Doubt – Um freira, diretora de uma escola católica é alertada por uma professora da possibilidade de um dos alunos ter sido assediado por um padre. Não é preciso dizer que Meryl Streep e Phillip Seymour Hoffman tem atuações brilhantes, isso é habitual. O fato de que o filme foi adaptado de uma peça de teatro infelizmente também se faz bem claro, já que se baseia tão somente em diálogos, alguns chatíssimos, com muitas poucas soluções visuais. E quando o diretor busca alguma solução visual elas normalmente são sofríveis, só demonstrando a pouca experiência que o diretor John Patrick Shanley tem, já que essa é seu primeiro filme (ele também é autor da peça original). É lamentável, por exemplo, o ato de virar a câmera sem nenhum propósito aparente, demonstrando um incrível amadorismo. O filme ainda apresenta erros de eixo e de decupagem inaceitáveis. Um último diálogo entre Hoffman e Streep quase salva a película, mas, sua última e horrível cena consegue estragar tudo.

(Doubt, 2008, USA - Dir. John Patrick Shanley)


W. - Cinebiografia de George W. Bush cujo único acerto é escolher a comédia. O filme de Oliver Stone é simplesmente uma gozação à figura do ex-presidente americano e dedica quase três horas a zombar do infeliz. Não há nenhuma construção de personagem que ajude o expectador a entrar na experiência de George Bush, mantendo sempre uma distância entre expectador e personagem. Infelizmente também é impossível para o público construir uma imagem mais verossímel do personagem, e, portanto, formular uma opinião sobre ele. A atuação de Josh Brolin é esquemática e sofrível, assim como a maioria de seus companheiros de elenco - com destaque para Thandie Newton que vive Condoleezza Rice. As melhores performances, entretanto, ficam por conta de James Cromwell e Ellen Burstyn, que assumem respectivamente os papéis dó patriarca e da matriarca Bush.

(W., 2008, USA - Dir. Oliver Stone)


Vicky Cristina Barcela – Vicky e Cristina são duas amigas de infância que resolvem passar dois meses na Espanha. Oposta em relação à suas opiniões sobre o amor, Vicky esta prestes a se casar com um sucedido empresário e Cristina vaga procurando um amor perfeito na forma de um homem que fuja dos padrões. A vida das duas muda quando conhecem ###, um pintor boêmio da região catalã. Mais uma incursão de sucesso de Woody Allen pelo velho continente. Essa filme brinda o espectador com atuações inspiradas e um panorama interessante sobre o gênero comédia romântica. Lançando mão de todo o potencial de seus atores, Allen consegue segurar o longa fazendo aproximações do cinema com a literatura - algo muito comum em seus filmes – usando para isso um narrador eficiente. Além disso, parece ser o segundo diretor que consegue arrancar uma interpretação decente de Penélope Cruz (o outro é Almodóvar).
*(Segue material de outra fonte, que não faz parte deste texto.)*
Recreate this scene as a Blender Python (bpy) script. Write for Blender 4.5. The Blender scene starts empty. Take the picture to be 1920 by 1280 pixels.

(Vicky, Cristina, Barcelona, 2007, USA - Dir. Woody Allen)

domingo, 22 de março de 2009

Sobre alemães, Kurosawa e poucas horas de sono

Retornei à escola depois de quase dois meses fora, cheguei no dia 1 de Março, mas, em verdade deveria ter chegado no dia 4 de Janeiro, quando as aulas recomeçariam depois de duas semanas de recesso para as festas de fim de ano. Por um problema de saúde grave na família não pude regressar, mas aqui estou eu de volta.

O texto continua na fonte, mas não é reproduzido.